Moses replies, “Who am I, that I should go to Pharaoh and bring the Israelites out of Egypt?” (Exodus 3:11). Notice, God doesn’t say, “Moses, where’s your confidence? Moses, where’s your get up and go? Moses, don’t you know you can do anything if you set your mind to it! Come on Moses?”
God doesn’t say any of that. Why? Because “Who am I?” is always the wrong question to ask. When we want to change, “Who am I?” is dead wrong, every single time. What’s the right question? “God, who are you?”
Who is this God? He is the God who changes us through a process, asking us to live by faith. God says, “And this will be a sign to you that it is I who have sent you: When you have brought the people out of Egypt, you {all} will worship God on this mountain” (Exodus 3:12). “You all will worship God on this mountain.” But we don’t need a sign in the future to convince us of God’s plan. We need something right now! Ah ah ah, remember … change is a process! One step at a time.
God say, “You will see my plan unfold when you keep saying, ‘Hinanee! Here I am!” God calls us to keep taking steps toward getting our finances straightened out. Keep taking steps toward repairing that relationship. Keep taking steps in getting serious about the words we use, being more humble and loving. We will get to the mountain.
This may seem random, but every pick up a piece of plywood that has been laying on the ground? You lift it up and bugs go running and you see all kinds of strange life forms. Things like snakes and lizards. Wat do we usually do? We throw the plywood down and run!
Change often looks like that. Ugly and scary with all kinds of strange life forms! Things we don’t want to deal with so we run away from them and settle with a life of just saying, “I’ll stick with stupid and smelly sheep!”
Moses, afraid of this change, starts giving excuses as to why he won’t change.
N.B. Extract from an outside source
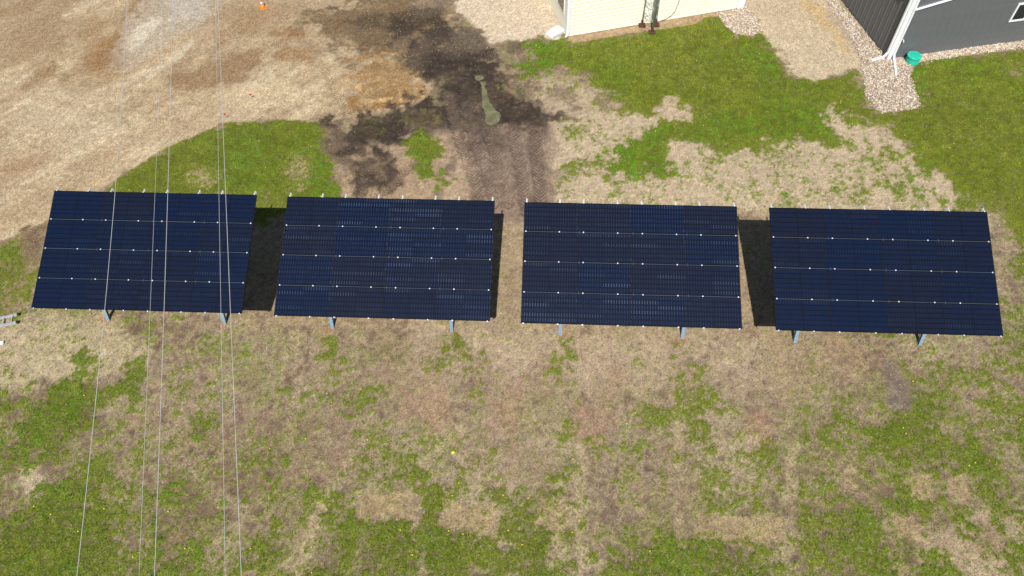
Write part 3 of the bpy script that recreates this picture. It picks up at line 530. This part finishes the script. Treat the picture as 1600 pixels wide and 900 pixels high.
# ================================================================== OVERHEAD WIRES
wm_ = simple('stranded_wire', (.66, .66, .64), .4, .3, .1, 3.)
WZ = 15.0
for P, rad, lab in (([(122,898),(165,470),(178,300),(197,0)], 0.0037, 'leftmost pale overhead wire crossing the first solar array'), ([(218,898),(237,430),(243,250),(252,0)], 0.0023, 'thinner overhead wire just left of the centre wire of five'),
        ([(243,898),(258,400),(263,240),(268,0)], 0.0038, 'middle one of the five pale overhead wires'), ([(353,898),(343,400),(339,170),(335,0)], 0.0025, 'thin overhead wire just left of the rightmost wire'), ([(378,898),(356,400),(347,190),(339,0)], 0.0037, 'rightmost pale overhead wire of the five')):
    W_ = np.array([G(*q, WZ) for q in P]); cx = np.polyfit(W_[:,1], W_[:,0], 1 if rad < .0035 else 2); ys = np.linspace(-6, 60, 45); lo, hi = W_[:,1].min(), W_[:,1].max()
    def xat(t):
        q = min(max(t, lo), hi); s = np.polyval(np.polyder(cx), q); return float(np.polyval(cx, q)+s*(t-q))
    tag(MB().tube([(xat(t), t, WZ+.0002*(t-27)**2-.1) for t in ys], rad, 6).build('overhead_wire', wm_, smooth=True), lab, 'wire', 'overhead wires')

# ================================================================== CREAM BUILDING
cream = simple('cream_siding', (.87, .83, .66), .55, 0, .03, 2.); white = simple('white_trim', (.8, .81, .82), .4, 0, .04, 3.); roofm = simple('roof_shingle', (.16, .15, .14), .9, 0, .25, 14.)
dglass, n, b = mat('window_glass'); b.inputs['Base Color'].default_value = (.02, .024, .03, 1); b.inputs['Roughness'].default_value = .05
greym = simple('grey_steel_siding', (.125, .13, .138), .42, .0, .07, 4.)
concrete = simple('pale_concrete', (.62, .61, .58), .85, 0, .1, 9., fine=.004); rust = simple('rusty_steel', (.10, .045, .028), .85, .2, .3, 14.)
CA = math.radians(12.94); cb = empty('cream_building', (A1[0], A1[1], 0), CA); tag(cb, 'cream lap-sided building at the top with the lattice mast in front', 'building')
BW, BD, BH = 9.42, 9., 3.0
MB().box((.02,.03,-.15),(BW-.02,BD,BH)).build('wall', cream, cb)
E_ = .19; lapv = [(0,.026,0),(0,.002,.0),(0,.022,E_+.012),(0,.029,E_+.012)]
def lap(L): 
    m = MB(); m.v = [(0,.028,0),(L,.028,0),(L,-.016,0),(0,-.016,0),(0,.014,E_+.02),(L,.014,E_+.02),(L,.028,E_+.02),(0,.028,E_+.02)]; m.f = [(0,1,2,3),(3,2,5,4),(4,5,6,7),(0,3,4,7),(1,6,5,2),(0,7,6,1)]; return m.mesh('siding_board', cream)
lf, ll = lap(BW-.16), lap(BD-.16)
for k_ in range(15):
    link('siding_board', lf, cb, (.08, 0, .04+k_*E_)); link('siding_board', ll, cb, (-.012, BD-.08, .04+k_*E_), (0, 0, -math.pi/2))
for (x0, x1, nm) in ((-.022, .085, 'corner_trim'), (BW-.32, BW+.02, 'corner_trim')): MB().box((x0,-.034,0),(x1,.085,BH)).build(nm, white, cb)
rf = MB(); ov = .4
rf.v = [(-ov,-ov,BH),(BW+ov,-ov,BH),(BW+ov,BD/2,BH+1.8),(-ov,BD/2,BH+1.8),(BW+ov,BD+ov,BH),(-ov,BD+ov,BH),(-ov,-ov,BH+.15),(BW+ov,-ov,BH+.15),(BW+ov,BD/2,BH+1.95),(-ov,BD/2,BH+1.95),(BW+ov,BD+ov,BH+.15),(-ov,BD+ov,BH+.15)]
rf.f = [(0,3,2,1),(3,5,4,2),(6,7,8,9),(9,8,10,11),(0,1,7,6),(5,11,10,4),(0,6,9,3),(3,9,11,5),(1,2,8,7),(2,4,10,8)]; rf.build('roof', roofm, cb)
wn_ = MB().box((-.05,.45,1.0),(-.012,1.5,2.1)).build('window', white, cb); MB().box((-.056,.52,1.07),(-.05,1.43,2.03)).build('pane', dglass, wn_)  # guessed window: framed dark pane set over a grey patch on this wall
MB().tube([(.10,-.075,2.95),(.10,-.075,.34),(.02,-.12,.2),(-.12,-.16,.12)], .045, 8).build('downspout', white, cb)
MB().tube([(BW-.36,-.07,2.95),(BW-.36,-.07,.16),(BW-.37,-.14,.08)], .045, 8).build('downspout', white, cb)
cab = simple('dark_cable', (.05, .05, .05), .6); MB().tube([(5.85,-.02,2.9),(5.8,-.022,1.6),(5.74,-.024,.9),(5.62,-.03,.45),(5.45,-.03,.22),(5.2,-.03,.1),(4.9,-.04,.05)], .014, 6).build('cable', cab, cb)
# splash block
q = G(868, 53); sb = MB(); sb.v = [(-.34,-.2,.06),(.34,-.17,.16),(.34,.17,.16),(-.34,.2,.06),(-.34,-.2,-.02),(.34,-.17,-.02),(.34,.17,-.02),(-.34,.2,-.02)]
sb.f = [(0,1,2,3),(4,7,6,5),(0,4,5,1),(1,5,6,2),(2,6,7,3),(3,7,4,0)]; sb.box((-.33,-.2,.06),(.3,-.17,.17)); sb.box((-.33,.17,.06),(.3,.2,.17))
sb.v = [(a_*1.25, b2*1.5, c*1.1) for a_, b2, c in sb.v]
tag(sb.build('splash_block', concrete, None, (*q, 0), (0, 0, math.radians(40))), 'pale concrete splash block under the cream building downspout', 'splash block')

mastm = simple('weathered_zinc', (.52, .58, .6), .45, .1, .12, 9.)
# ------------------------------------------------------------------ lattice mast
LEG = [(-.36, .10), (.06, -.52), (.33, .10)]; mq = (7.20, 33.12); ma = empty('lattice_mast', (*mq, 0), 0); tag(ma, 'galvanised triangular lattice mast standing against the cream building', 'mast')
TOP = 11.
for (lx, ly) in LEG:
    lg = MB().tube([(lx, ly, .12), (lx*.55, ly*.55, TOP)], .034, 8).build('leg', mastm, ma, smooth=True); MB().box((lx-.17,ly-.13,.02),(lx+.17,ly+.13,.12)).box((lx-.05,ly-.05,.12),(lx+.05,ly+.05,.36)).build('base_plate', rust, lg)
for f_ in range(3):
    (ax, ay), (bx, by) = LEG[f_], LEG[(f_+1) % 3]; br = MB(); z = .3; fl = 0
    while z < TOP-.35:
        s0, s1 = 1-.45*z/TOP, 1-.45*(z+.32)/TOP; p0, p1 = ((ax*s0, ay*s0, z), (bx*s1, by*s1, z+.32)) if fl == 0 else ((bx*s0, by*s0, z), (ax*s1, ay*s1, z+.32)); br.tube([p0, p1], .011, 5); z += .32; fl ^= 1
    br.build('cross_bracing', mastm, ma)
MB().tube([(.13,-.42,.3),(.10,-.26,TOP-.5)], .05, 8).build('conduit', mastm, ma, smooth=True); MB().tube([(.06,-.50,.35),(.2,-.6,.02)], .014, 5).build('ground_wire', cab, ma)

# ================================================================== GREY SHED
GA = math.radians(9.37); gs = empty('grey_shed', (A2[0], A2[1], 0), GA); tag(gs, 'dark grey ribbed steel shed with white corner trim, top right', 'building')
def loc_gs(px, py):
    q = G(px, py, .05); dx, dy = q[0]-A2[0], q[1]-A2[1]; return (dx*math.cos(GA)+dy*math.sin(GA), -dx*math.sin(GA)+dy*math.cos(GA))
GW, GD, GH, RIB, SL = 16.34, 12.16, 4.0, .38, .2
MB().box((.03,.03,-.15),(GW,GD,GH)).build('wall', greym, gs)
def panel(h):
    m = MB(); pr = [(0,0),(.03,0),(.042,-h),(.072,-h),(.084,0),(.2,0),(.206,-.006),(.228,-.006),(.234,0),(RIB,0)]
    for z in (0., GH): m.v += [(a_, .0+b2, z) for a_, b2 in pr]
    k2 = len(pr)
    for a_ in range(k2-1): m.f.append((a_, a_+1, a_+1+k2, a_+k2))
    return m.mesh('steel_panel', greym)
pme = panel(.009); pml = panel(.026)
for k_ in range(int(GW/RIB)): link('steel_panel', pme, gs, (k_*RIB, .012, .05))
for k_ in range(int(GD/RIB)): link('steel_panel', pml, gs, (.012, (k_+1)*RIB, .05), (0, 0, -math.pi/2))
MB().box((-.012,-.03,.02),(.16,.011,GH)).build('corner_trim', white, gs); MB().box((-.032,-.03,.02),(-.0125,.15,GH)).build('corner_trim', white, gs)
MB().box((.165,-.09,.3),(.25,-.02,GH)).build('downspout', white, gs); MB().box((-.11,.04,.3),(-.036,.12,GH)).build('downspout', white, gs)
MB().bar((.207,-.055,.32),(.24,-.14,.10),.08,.08).bar((.24,-.13,.1),(*loc_gs(1400,117),.05),.09,.09).build('downspout_elbow', white, gs)
MB().bar((-.07,.08,.34),(-.2,.06,.14),.08,.08).bar((-.19,.06,.13),(*loc_gs(1361.5,94.5),.05),.09,.09).build('downspout_elbow', white, gs)
MB().bar((.165,-.035,2.62),(6.5,-.035,2.62+6.34*SL),.04,.11,(0,1,0)).build('rake_trim', white, gs)
gb = MB(); gb.v = [(0,.02,GH),(GW,.02,GH),(GW/2,.02,GH+SL*GW/2),(0,.1,GH),(GW,.1,GH),(GW/2,.1,GH+SL*GW/2)]; gb.f = [(0,1,2),(3,5,4),(0,2,5,3),(1,4,5,2)]; gb.build('gable', greym, gs)
rf = MB(); o2 = .3; zr = GH+SL*GW/2
rf.v = [(-o2,-o2,GH-.02),(GW/2,-o2,zr+.05),(GW+o2,-o2,GH-.02),(-o2,GD+o2,GH-.02),(GW/2,GD+o2,zr+.05),(GW+o2,GD+o2,GH-.02)]; rf.v += [(a_, b2, c+.12) for a_, b2, c in rf.v[:6]]
rf.f = [(0,3,4,1),(1,4,5,2),(6,7,10,9),(7,8,11,10),(0,1,7,6),(1,2,8,7),(3,9,10,4),(4,10,11,5),(0,6,9,3),(2,5,11,8)]; rf.build('roof', greym, gs)
wx, wz, ww, wh = 5.56, 1.27, 1.5, .98
wi = MB().box((wx,-.045,wz),(wx+.09,.0,wz+wh)).box((wx+ww-.09,-.045,wz),(wx+ww,.0,wz+wh)).box((wx+.09,-.045,wz),(wx+ww-.09,.0,wz+.09)).box((wx+.09,-.045,wz+wh-.09),(wx+ww-.09,.0,wz+wh)).box((wx+ww/2-.03,-.04,wz+.09),(wx+ww/2+.03,.0,wz+wh-.09)).build('window', white, gs)
for (a_, b2) in ((wx+.09, wx+ww/2-.03), (wx+ww/2+.03, wx+ww-.09)): MB().box((a_,-.018,wz+.09),(b2,-.008,wz+wh-.09)).build('pane', dglass, wi)
MB().tube([(.36,.0,1.05),(.36,-.1,1.05),(.36,-.12,.98)], .022, 6).build('tap', white, gs)

# ================================================================== SMALL THINGS
# green riser with lid
gr_m = simple('green_plastic', (.015, .46, .32), .45, 0, .06, 4.); q = G(1424, 97); rs = empty('septic_riser', (*q, 0)); tag(rs, 'round green plastic riser lid beside the grey shed', 'riser')
pr = [(.295, -.05)]
for k_ in range(4): pr += [(.295, .02+k_*.075), (.31, .03+k_*.075), (.31, .06+k_*.075), (.295, .07+k_*.075)]
MB().lathe(pr, 28).build('barrel', gr_m, rs, smooth=False); ld = MB().lathe([(.325,.33),(.33,.35),(.33,.385),(.31,.40),(.15,.412),(.02,.415)], 28).build('lid', gr_m, rs)
for k_ in range(6):
    t = k_*math.pi/3; MB().lathe([(.016,.40),(.016,.416),(.01,.42)], 8, (.27*math.cos(t), .27*math.sin(t))).build('screw', alum, ld)
# traffic cone
cor = simple('orange_plastic', (.85, .22, .02), .45, 0, .05); q = G(411, 12); cn = empty('traffic_cone', (*q, 0), .5); tag(cn, 'small orange cone with white collar out on the sand yard', 'cone')
MB().box((-.17,-.17,0),(.17,.17,.035)).build('base', cor, cn); MB().lathe([(.125,.035),(.115,.06),(.08,.2)], 20).build('lower_cone', cor, cn, smooth=True); MB().lathe([(.081,.2),(.05,.36)], 20).build('collar', white, cn, smooth=True); MB().lathe([(.049,.36),(.028,.46),(.018,.47)], 20).build('tip', cor, cn, smooth=True)
# ladder
p1 = np.array(G(31.5, 492.5)); p2 = np.array(G(0, 499.5)); d = p2-p1; la = math.atan2(d[1], d[0]); ldr = empty('extension_ladder', (*p1, 0), la); tag(ldr, 'aluminium extension ladder lying on the grass at the left edge', 'ladder')
for s in (0, .36):
    r_ = MB().box((0.06, s-.03, .03), (4.6, s-.022, .11)).box((0.06, s-.022, .03), (4.6, s+.03, .04)).box((0.06, s-.022, .10), (4.6, s+.03, .11)).build('side_rail', alum, ldr); MB().box((-.01, s-.04, .02), (.065, s+.04, .12)).build('end_cap', simple('black_rubber', (.02,.02,.02), .8), r_)
for k_ in range(15): MB().tube([(.24+k_*.3, -.03, .075), (.24+k_*.3, .39, .075)], .02, 8).build('rung', alum, ldr)
# scrap and flags
def crumple(name, q, sz, m, seed):
    rr = random.Random(seed); mb = MB(); k2 = 6
    for a_ in range(k2):
        for b2 in range(k2): mb.v.append(((a_/(k2-1)-.5)*sz*1.3+rr.uniform(-.1,.1)*sz, (b2/(k2-1)-.5)*sz+rr.uniform(-.1,.1)*sz, .03+rr.uniform(0,.45)*sz))
    for a_ in range(k2-1):
        for b2 in range(k2-1): mb.f.append((a_*k2+b2, (a_+1)*k2+b2, (a_+1)*k2+b2+1, a_*k2+b2+1))
    o = mb.build(name, m, None, (*q, 0), (0, 0, rr.uniform(0, 3))); s2 = o.modifiers.new('thick', 'SOLIDIFY'); s2.thickness = .006; return o
tag(crumple('crumpled_bag', G(708, 708), .07, simple('yellow_plastic', (.85, .78, .03), .4), 3), 'small bright yellow plastic scrap on the dry lawn', 'litter')
tag(crumple('crumpled_paper', G(2, 538), .15, simple('pale_paper', (.75, .8, .84), .6), 5), 'small pale scrap of paper on the grass by the ladder', 'litter')
rd = simple('red_flag_plastic', (.6, .03, .03), .5)
for q, lab in ((G(352, 186), 'small red marker flag where the yard meets the lawn'), (G(392, 155), 'small red marker flag out on the bare sand')):
    f_ = empty('marker_flag', (*q, 0), .4); tag(f_, lab, 'flag', 'red marker flags'); MB().tube([(0,0,-.02),(0,0,.3)], .004, 5).build('wire_stake', alum, f_); MB().box((0,-.002,.2),(.1,.002,.3)).build('flag_sheet', rd, f_)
He first tries, “But … I don’t know your name” (Exodus 3:13-22). God says, “I AM” (3:14). Jesus is the great I AM. “I am the Bread of Life. I am the Light of the World. I am the resurrection and the life.”
Moses says that “Israel’s leaders won’t believe me” (Exodus 4:1-9). God then gives Moses two miracles. First God changes Moses’ rod into a snake and back into a rod again. God also makes Moses’ hand to contract leprosy and then heals it again.
Moses says, “I’m not a fluent speaker” (Exodus 4:10-12). God give Moses Aaron. Moses says, “Somebody else can do it better” (Exodus 4:13-17). God says, “Nope … you’re the man Moses!”
So what are your excuse. “God, I’m too old. God, I’m too young. God, I’m too messed up. God, my train left the station. My ship sailed. God, it’s too late!” The voice from the burning bush is the voice of the Lord’s Messenger, Jesus. Jesus says to us “I love you! I shed my blood for you! I’m not finished with you. There’s work to do!”
In the early 19th century, Napoleon Bonaparte was in the middle of a huge battle. His officers said to him, “If we don’t retreat now, we’ll be annihilated.” Napoleon called his bugler and ordered him to sound the retreat. The fourteen-year-old bugler began to cry. Napoleon commanded him again to sound the retreat. There was only one problem. The boy told Napoleon, “I was never taught how to sound a retreat. I was only taught to sound an advance.” “In that case,” Napoleon commanded, “Sound an advance!” The bugler sounded an advance, and history records that Napoleon won the battle.
You may be calling on God to sound a retreat … but He only knows how to sound an advance! It’s called the fire of God! God is determined to change us through His presence, His plan, and His loving provisions. Do you see it? It’s the fire of God! And what shall we say? How about saying this: “Hinanee! Here I am!” Amen.
The peace of God, which surpasses all human understanding, guard your hearts and minds in Christ Jesus our Lord, now and forever. Amen.